10. Can earning a degree save your life?

The disparity between Ohioans with a high school diploma versus a college degree could be the difference between life and death. Research in 2017 by Associate Professor Michael Betz points to an alarming fact – Ohioans who only have high school degrees are 14 times more likely to suffer an opioid overdose than those who have four-year college degrees.

 

9. Associate professor honored by sport management society

Brian Turner was awarded the Distinguished Sport Management Educator Award by the American Society for Sport Management. The associate professor of kinesiology is a mentor to students in and out of the classroom, inspiring them to excel academically while pursuing their dreams.

 

8. Discover yourself while discovering the world

The start of the 2017-18 academic year presented double the opportunities for current EHE students to engage in education abroad. Three students shared the life-changing impact the experiences can have.

 

7. Children following deported parents face educational roadblocks

As a Fulbright Scholar in 2017, Assistant Professor Sarah Gallo continued her research on the effects displacement has on the education of children whose parents are deported. Several factors influence these U.S.-born kids, but they often experience difficult transitions and frequently are held back in their new schools.

 

6. Grade expectations: How teacher feedback affects student motivation

Research by postdoctoral research Alison Koenka won an important award for examining how student motivation changed because of performance feedback from teachers. Grades plus feedback together helped students the most.

 

5. ’45 graduate didn’t let obstacles hold her back

2017 EHE Hall of Fame inductee Gladys Cooper Jennings reflected on her experience as the only black woman studying dietetics at The Ohio State University in the early 1940s and how education enabled her to live her life fully.

 

4. For reading, kindergarten is the new first grade

Children are becoming better readers at a younger age. The study by James D’Agostino and Emily Rodgers also revealed that help for struggling readers probably spends too much time on basic reading skills instead of presenting more opportunities to actually read.

 

3. Car seat laws for older kids have limited impact

A new study in 2017 suggests that laws or increased fines have little to do with the number of children who go unrestrained in vehicles. Education and resources could be more impactful to get more parents to buckle their children.

 

2. Their food is ‘just a way to tell a story’

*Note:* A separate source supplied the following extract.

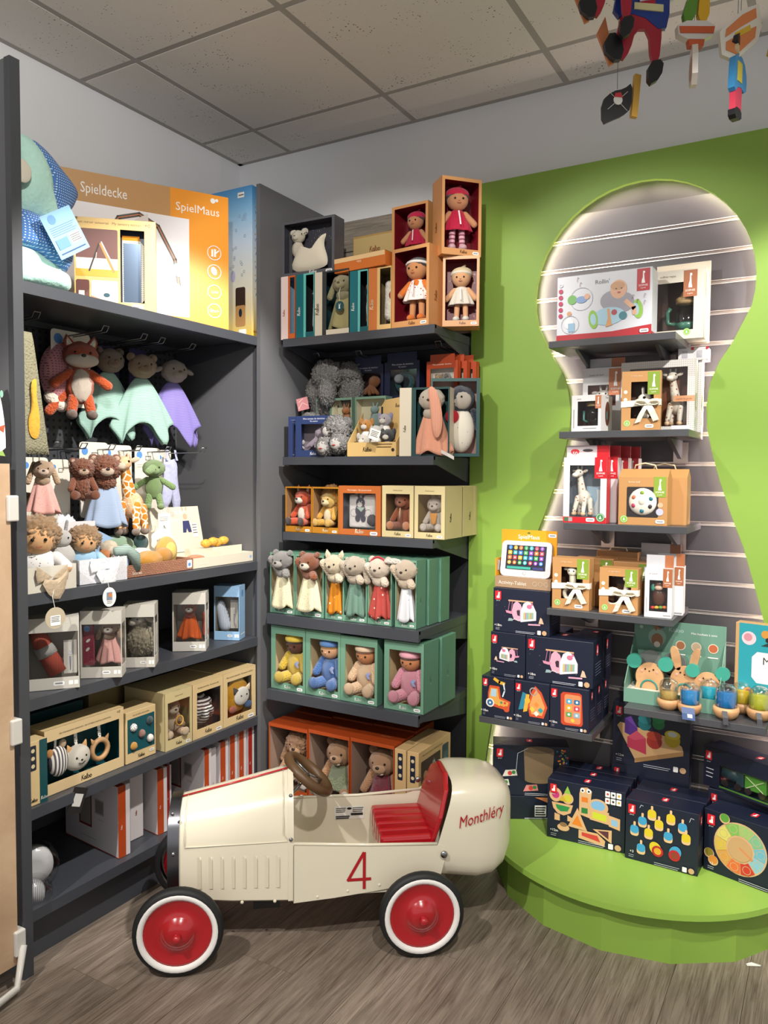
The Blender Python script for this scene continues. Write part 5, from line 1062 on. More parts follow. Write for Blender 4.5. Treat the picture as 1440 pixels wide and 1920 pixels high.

Alumni Alexis Joseph and Abed Alshahal have combined what they learned as EHE nutrition students into successful businesses in central Ohio. The co-owners of Alchemy and TRISM use their restaurants to promote health with food and beyond food.

 

1. Feeling rattled? Students can rein in stress with a little help

Through EHE’s counselor education program, a new SMART Lab has been launched to help students re-center themselves and learn how to control stress for the long haul.